- _DATA ENTRIES_
- - - - -
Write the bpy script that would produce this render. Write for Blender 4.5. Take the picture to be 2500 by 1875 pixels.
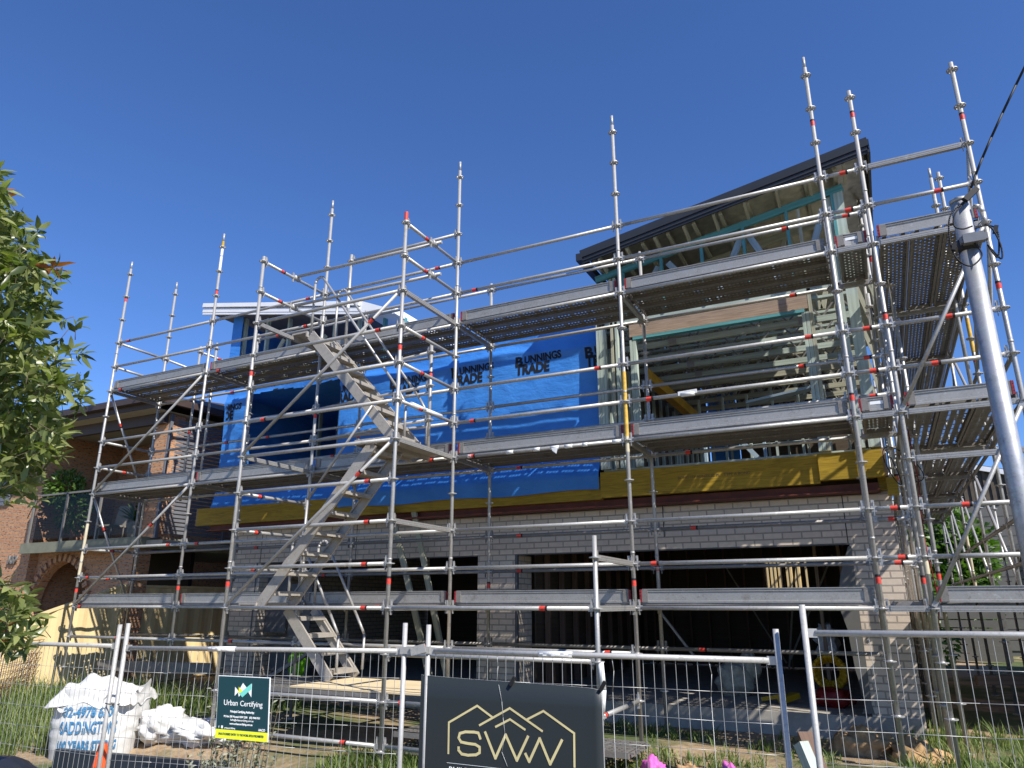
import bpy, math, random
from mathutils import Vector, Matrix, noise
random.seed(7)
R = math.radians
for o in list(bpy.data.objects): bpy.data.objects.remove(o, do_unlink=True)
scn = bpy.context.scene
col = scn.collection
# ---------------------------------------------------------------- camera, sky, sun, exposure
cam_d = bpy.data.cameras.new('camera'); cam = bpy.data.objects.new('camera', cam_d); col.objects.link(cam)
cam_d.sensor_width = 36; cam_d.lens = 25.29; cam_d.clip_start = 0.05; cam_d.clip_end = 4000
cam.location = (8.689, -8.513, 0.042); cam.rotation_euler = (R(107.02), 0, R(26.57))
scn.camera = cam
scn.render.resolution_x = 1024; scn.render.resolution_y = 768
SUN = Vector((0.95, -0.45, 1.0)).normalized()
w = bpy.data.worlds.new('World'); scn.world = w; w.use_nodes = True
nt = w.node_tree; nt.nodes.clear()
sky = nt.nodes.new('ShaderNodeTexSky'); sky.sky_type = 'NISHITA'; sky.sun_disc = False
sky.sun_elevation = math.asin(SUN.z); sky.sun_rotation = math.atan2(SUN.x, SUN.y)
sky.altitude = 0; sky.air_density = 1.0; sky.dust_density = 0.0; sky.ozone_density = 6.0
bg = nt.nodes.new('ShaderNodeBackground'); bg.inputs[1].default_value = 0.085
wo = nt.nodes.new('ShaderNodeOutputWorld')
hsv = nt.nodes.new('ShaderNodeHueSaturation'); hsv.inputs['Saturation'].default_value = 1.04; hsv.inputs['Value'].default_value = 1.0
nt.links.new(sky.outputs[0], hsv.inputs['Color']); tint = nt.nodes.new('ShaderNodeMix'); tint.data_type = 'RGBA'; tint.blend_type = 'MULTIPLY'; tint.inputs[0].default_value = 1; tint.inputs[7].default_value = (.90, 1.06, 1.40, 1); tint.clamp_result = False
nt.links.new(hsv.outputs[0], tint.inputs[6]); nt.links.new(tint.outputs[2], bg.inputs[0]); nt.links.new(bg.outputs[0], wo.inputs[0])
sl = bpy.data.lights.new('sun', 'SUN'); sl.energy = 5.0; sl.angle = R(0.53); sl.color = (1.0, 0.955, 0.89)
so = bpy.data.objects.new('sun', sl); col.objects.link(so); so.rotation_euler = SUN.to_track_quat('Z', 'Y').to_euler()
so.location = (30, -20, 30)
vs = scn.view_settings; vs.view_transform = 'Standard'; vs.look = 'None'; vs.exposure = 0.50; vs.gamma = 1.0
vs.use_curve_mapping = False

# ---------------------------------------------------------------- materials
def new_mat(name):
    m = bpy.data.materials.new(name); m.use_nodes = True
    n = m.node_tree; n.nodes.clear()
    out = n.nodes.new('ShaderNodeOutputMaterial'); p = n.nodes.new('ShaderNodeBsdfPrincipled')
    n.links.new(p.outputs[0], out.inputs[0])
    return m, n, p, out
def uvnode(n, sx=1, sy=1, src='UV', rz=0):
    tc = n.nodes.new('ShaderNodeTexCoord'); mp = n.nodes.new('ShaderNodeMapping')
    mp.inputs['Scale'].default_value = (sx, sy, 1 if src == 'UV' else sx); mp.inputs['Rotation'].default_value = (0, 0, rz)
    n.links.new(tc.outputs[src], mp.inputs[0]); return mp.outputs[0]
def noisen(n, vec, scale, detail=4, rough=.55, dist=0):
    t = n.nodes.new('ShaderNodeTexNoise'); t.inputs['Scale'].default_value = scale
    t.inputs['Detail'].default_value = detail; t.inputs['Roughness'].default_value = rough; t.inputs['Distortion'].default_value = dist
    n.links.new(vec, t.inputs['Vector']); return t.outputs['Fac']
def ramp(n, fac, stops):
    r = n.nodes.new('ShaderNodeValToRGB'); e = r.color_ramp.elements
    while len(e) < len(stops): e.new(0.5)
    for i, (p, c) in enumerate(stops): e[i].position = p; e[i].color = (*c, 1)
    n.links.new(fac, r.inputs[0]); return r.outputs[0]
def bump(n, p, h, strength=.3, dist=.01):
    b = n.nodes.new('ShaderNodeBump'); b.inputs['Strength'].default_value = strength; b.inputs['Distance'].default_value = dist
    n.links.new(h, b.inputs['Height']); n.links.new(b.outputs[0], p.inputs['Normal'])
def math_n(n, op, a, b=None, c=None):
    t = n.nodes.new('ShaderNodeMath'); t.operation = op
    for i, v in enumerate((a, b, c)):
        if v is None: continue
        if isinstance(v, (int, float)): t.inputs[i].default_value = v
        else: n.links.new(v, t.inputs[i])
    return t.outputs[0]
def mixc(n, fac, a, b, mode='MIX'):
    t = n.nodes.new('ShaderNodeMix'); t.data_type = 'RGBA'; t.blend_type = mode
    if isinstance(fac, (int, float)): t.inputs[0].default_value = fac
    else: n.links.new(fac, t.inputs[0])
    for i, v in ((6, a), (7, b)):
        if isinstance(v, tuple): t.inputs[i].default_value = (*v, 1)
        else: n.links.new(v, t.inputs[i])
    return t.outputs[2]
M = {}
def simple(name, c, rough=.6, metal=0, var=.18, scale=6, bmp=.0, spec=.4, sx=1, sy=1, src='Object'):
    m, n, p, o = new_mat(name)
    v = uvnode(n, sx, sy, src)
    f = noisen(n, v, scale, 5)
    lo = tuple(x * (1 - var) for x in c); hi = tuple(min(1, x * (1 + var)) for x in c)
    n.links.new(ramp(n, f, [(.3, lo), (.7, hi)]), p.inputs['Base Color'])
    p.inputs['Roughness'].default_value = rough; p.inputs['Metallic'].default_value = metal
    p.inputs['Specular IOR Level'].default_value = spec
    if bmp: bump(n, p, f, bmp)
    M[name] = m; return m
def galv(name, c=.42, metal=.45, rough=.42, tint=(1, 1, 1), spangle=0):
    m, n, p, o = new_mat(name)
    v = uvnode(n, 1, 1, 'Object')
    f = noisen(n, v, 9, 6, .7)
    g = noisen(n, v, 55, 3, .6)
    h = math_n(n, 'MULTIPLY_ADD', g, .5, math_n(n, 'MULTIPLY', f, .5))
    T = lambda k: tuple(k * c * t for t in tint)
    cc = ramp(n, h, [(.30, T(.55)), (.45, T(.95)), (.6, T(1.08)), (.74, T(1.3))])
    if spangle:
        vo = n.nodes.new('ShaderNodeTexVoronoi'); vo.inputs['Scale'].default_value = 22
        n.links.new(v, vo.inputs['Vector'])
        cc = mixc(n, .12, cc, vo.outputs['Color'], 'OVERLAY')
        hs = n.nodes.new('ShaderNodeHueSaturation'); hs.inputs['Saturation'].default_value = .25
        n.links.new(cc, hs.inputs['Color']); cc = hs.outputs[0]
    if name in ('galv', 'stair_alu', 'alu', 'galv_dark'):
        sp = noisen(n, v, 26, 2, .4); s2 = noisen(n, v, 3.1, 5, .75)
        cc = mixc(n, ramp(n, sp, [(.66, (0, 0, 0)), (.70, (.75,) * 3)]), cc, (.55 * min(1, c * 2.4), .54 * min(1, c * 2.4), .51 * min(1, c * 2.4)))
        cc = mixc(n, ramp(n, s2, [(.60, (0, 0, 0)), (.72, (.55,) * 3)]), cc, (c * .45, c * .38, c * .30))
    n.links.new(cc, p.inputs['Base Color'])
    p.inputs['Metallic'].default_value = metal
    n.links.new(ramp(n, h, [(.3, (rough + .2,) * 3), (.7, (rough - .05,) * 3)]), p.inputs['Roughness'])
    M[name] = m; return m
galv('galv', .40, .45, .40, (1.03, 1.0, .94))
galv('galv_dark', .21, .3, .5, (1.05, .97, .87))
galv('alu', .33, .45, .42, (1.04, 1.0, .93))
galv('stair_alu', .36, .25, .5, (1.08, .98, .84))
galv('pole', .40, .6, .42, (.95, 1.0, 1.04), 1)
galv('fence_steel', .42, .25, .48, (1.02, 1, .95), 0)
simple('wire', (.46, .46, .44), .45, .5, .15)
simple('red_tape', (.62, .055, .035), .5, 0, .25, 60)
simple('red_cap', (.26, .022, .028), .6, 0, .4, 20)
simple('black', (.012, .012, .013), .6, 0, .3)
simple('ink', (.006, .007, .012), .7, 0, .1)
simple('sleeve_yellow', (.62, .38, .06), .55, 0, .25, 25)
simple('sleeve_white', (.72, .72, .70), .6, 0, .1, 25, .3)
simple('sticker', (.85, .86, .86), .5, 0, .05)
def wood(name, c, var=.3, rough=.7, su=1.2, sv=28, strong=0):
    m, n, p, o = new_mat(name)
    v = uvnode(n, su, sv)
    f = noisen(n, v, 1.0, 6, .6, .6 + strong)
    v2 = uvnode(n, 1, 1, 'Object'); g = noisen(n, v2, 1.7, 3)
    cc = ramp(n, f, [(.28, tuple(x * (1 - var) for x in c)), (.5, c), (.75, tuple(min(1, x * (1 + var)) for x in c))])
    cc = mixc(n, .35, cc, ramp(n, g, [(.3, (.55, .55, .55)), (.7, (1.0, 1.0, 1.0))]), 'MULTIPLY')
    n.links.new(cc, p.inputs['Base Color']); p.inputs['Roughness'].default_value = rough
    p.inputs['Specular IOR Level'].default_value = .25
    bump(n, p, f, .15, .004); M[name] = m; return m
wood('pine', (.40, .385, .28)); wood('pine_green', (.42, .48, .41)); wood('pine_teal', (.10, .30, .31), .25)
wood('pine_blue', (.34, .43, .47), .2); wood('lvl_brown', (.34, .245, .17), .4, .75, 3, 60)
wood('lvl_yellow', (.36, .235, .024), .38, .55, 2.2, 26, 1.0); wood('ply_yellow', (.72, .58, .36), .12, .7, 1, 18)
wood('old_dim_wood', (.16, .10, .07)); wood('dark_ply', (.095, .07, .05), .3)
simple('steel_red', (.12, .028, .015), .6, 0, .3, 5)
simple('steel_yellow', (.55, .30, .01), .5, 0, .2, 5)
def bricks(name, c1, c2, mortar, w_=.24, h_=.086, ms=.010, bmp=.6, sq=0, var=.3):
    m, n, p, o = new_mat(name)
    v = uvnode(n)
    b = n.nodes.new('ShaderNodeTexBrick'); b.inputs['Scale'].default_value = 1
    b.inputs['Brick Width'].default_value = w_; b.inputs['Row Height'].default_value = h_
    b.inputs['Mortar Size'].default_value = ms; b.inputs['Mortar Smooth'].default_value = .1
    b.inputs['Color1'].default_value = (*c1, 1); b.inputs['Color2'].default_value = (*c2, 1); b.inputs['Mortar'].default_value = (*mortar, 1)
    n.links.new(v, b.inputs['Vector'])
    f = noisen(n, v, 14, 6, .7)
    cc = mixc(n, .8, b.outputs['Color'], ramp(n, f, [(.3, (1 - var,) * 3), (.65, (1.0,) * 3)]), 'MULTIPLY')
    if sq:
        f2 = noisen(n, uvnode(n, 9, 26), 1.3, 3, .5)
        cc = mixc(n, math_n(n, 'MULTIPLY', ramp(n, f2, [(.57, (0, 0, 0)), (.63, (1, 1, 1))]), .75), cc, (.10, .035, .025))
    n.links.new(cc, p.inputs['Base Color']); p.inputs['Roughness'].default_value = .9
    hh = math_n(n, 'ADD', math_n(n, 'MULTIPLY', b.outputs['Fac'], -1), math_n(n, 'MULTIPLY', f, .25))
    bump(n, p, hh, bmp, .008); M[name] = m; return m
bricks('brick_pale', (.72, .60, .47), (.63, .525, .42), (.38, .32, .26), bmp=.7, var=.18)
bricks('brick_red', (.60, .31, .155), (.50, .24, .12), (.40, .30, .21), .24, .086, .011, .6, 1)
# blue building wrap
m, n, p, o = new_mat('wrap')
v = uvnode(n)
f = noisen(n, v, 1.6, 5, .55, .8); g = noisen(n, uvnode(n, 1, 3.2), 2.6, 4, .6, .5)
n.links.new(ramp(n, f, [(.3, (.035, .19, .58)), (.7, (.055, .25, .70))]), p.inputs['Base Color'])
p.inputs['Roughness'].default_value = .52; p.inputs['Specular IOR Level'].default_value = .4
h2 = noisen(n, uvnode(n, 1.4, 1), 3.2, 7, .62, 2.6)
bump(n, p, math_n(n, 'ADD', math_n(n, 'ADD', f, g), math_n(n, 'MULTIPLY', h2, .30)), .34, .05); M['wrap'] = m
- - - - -
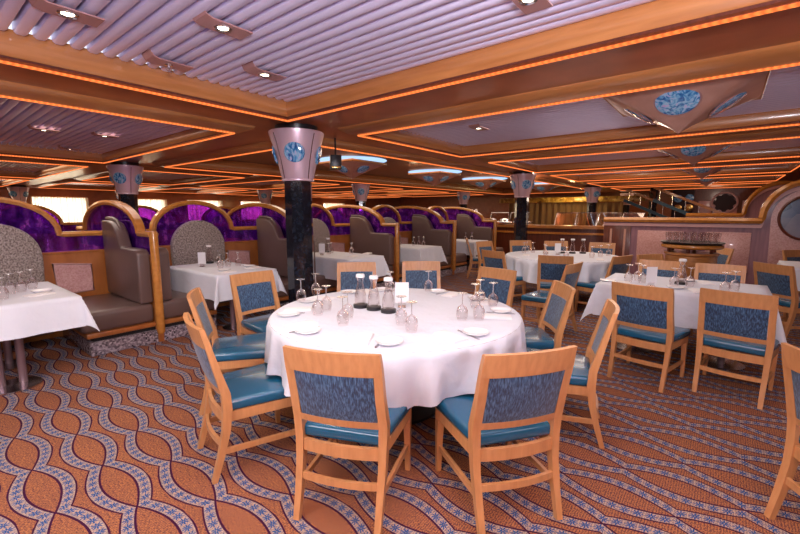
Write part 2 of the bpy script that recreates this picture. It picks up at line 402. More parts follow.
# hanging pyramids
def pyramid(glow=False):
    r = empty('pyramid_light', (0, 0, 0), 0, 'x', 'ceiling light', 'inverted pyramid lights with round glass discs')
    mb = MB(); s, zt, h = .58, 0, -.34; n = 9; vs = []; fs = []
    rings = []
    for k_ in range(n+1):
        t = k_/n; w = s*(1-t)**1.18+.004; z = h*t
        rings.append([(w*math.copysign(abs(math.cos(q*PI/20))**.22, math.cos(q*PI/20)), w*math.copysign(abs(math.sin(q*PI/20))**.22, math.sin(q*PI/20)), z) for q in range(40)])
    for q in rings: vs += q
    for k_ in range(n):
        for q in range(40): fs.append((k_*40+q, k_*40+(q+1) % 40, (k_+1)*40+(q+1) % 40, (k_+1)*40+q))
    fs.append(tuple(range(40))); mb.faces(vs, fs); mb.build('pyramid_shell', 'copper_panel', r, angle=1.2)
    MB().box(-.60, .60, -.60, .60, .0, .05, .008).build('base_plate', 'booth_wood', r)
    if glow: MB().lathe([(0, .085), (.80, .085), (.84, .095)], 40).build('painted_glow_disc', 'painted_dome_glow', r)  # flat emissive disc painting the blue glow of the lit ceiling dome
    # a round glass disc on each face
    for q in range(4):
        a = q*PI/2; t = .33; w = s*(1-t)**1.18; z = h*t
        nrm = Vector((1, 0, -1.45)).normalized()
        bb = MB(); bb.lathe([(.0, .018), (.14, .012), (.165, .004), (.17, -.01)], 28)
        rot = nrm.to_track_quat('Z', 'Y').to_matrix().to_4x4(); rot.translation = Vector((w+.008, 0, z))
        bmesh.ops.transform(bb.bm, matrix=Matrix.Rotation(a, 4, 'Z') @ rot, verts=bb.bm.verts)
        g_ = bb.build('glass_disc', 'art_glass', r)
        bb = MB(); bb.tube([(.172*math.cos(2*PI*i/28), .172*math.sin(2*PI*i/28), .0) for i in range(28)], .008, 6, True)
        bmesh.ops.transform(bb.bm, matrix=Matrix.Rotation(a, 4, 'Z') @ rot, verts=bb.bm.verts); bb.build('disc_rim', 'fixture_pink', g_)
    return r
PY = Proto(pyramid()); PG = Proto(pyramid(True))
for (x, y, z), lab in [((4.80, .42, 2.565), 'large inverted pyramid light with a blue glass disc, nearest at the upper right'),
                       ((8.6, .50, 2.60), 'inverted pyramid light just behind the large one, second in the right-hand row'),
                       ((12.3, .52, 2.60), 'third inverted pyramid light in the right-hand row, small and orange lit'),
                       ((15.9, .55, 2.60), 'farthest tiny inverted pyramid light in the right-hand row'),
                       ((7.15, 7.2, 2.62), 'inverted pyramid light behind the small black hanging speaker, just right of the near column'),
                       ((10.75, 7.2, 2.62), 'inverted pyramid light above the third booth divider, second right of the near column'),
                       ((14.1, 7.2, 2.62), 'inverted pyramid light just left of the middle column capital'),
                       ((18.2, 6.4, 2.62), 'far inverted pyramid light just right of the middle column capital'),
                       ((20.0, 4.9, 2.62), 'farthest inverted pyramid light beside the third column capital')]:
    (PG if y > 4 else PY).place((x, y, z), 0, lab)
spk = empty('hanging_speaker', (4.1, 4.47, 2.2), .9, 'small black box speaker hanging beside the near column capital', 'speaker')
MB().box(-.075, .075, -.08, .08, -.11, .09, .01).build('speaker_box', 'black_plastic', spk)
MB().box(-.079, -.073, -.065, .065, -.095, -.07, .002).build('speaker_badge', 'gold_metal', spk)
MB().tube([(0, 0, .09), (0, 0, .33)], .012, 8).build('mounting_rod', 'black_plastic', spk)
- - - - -
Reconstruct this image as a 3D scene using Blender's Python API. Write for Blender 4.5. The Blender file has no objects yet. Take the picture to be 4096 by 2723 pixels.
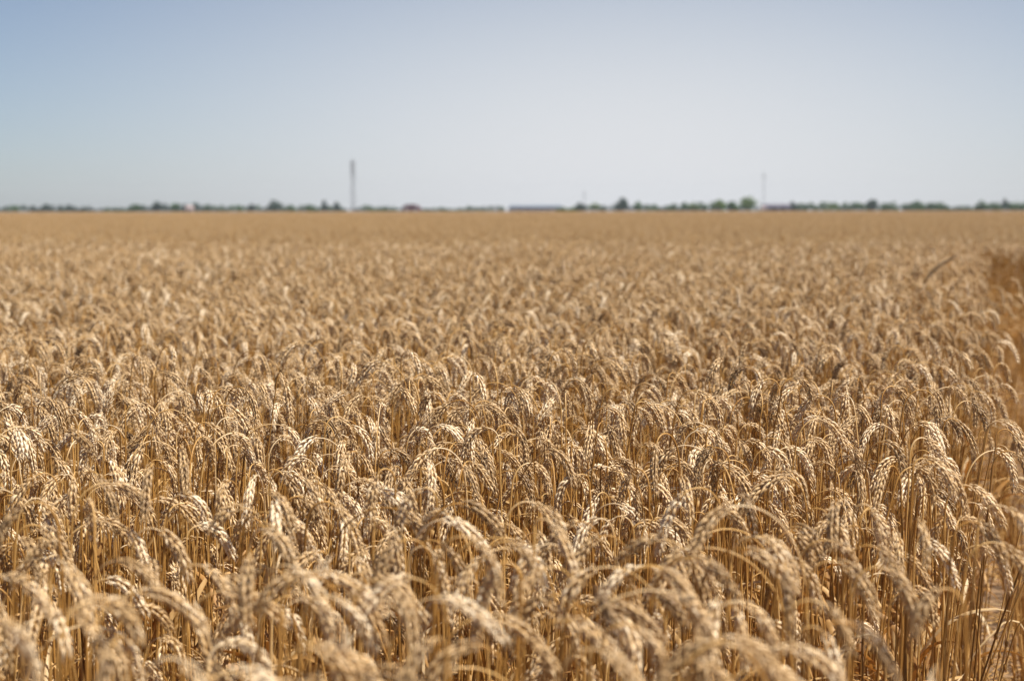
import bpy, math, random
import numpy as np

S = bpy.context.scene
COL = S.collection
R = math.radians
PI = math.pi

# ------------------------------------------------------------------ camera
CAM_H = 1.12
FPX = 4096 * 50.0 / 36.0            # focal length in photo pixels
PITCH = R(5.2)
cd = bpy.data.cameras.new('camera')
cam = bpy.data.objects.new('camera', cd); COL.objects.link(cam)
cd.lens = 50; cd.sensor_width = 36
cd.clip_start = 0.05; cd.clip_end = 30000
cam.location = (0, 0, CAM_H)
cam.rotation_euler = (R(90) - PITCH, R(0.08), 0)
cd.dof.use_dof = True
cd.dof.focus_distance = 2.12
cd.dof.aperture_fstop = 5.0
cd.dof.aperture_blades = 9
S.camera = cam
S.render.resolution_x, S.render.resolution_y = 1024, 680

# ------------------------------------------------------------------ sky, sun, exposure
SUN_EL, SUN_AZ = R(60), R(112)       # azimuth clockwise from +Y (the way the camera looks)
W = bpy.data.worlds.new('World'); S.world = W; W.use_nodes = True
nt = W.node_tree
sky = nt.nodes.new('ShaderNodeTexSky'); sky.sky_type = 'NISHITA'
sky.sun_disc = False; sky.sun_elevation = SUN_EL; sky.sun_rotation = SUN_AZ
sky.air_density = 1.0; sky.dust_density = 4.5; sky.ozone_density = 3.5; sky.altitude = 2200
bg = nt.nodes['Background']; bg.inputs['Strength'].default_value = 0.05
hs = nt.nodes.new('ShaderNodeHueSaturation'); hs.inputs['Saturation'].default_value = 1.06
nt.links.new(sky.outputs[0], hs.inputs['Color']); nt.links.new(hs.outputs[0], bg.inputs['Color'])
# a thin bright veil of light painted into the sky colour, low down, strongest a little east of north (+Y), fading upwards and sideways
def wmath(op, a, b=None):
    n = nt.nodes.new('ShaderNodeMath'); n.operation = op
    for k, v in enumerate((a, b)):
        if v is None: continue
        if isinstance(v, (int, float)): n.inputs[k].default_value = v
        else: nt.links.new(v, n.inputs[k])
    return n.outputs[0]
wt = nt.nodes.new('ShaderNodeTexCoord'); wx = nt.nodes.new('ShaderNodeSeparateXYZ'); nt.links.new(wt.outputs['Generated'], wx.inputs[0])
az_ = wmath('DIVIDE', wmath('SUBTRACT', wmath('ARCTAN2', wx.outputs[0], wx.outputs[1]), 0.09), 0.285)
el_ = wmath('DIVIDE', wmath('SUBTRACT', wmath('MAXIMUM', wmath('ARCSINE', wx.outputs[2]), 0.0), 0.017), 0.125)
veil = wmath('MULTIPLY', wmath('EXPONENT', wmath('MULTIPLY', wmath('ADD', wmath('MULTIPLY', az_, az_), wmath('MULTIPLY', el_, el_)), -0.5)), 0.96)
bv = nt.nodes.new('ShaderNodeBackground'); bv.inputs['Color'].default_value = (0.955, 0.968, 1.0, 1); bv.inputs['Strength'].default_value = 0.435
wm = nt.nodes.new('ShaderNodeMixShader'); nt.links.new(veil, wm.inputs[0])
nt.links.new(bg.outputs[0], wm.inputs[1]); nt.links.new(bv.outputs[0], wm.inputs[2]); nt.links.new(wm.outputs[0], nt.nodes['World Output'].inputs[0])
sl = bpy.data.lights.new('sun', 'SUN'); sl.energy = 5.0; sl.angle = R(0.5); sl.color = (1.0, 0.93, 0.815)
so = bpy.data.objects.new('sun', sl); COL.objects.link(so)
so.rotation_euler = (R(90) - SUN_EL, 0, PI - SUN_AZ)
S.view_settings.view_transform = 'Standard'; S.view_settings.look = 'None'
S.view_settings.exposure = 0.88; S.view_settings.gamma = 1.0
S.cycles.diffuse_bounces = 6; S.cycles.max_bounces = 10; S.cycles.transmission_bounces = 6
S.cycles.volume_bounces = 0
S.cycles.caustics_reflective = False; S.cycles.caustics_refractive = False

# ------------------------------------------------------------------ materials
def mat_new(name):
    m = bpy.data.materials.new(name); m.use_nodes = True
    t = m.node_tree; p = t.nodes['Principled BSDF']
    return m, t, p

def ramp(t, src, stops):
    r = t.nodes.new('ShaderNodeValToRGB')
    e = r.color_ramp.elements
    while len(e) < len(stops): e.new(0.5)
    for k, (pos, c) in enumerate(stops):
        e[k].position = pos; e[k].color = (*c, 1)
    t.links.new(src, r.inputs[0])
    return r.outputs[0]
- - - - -
- _SHORT EXERCISE_
Print the line above containing "Reconstruct this image", the line containing "PI = math.pi", and everything between them, exactly as written. Pictures stay out.

- _EXERCISE RESULT_
Reconstruct this image as a 3D scene using Blender's Python API. Write for Blender 4.5. The Blender file has no objects yet. Take the picture to be 4096 by 2723 pixels.
import bpy, math, random
import numpy as np

S = bpy.context.scene
COL = S.collection
R = math.radians
PI = math.pi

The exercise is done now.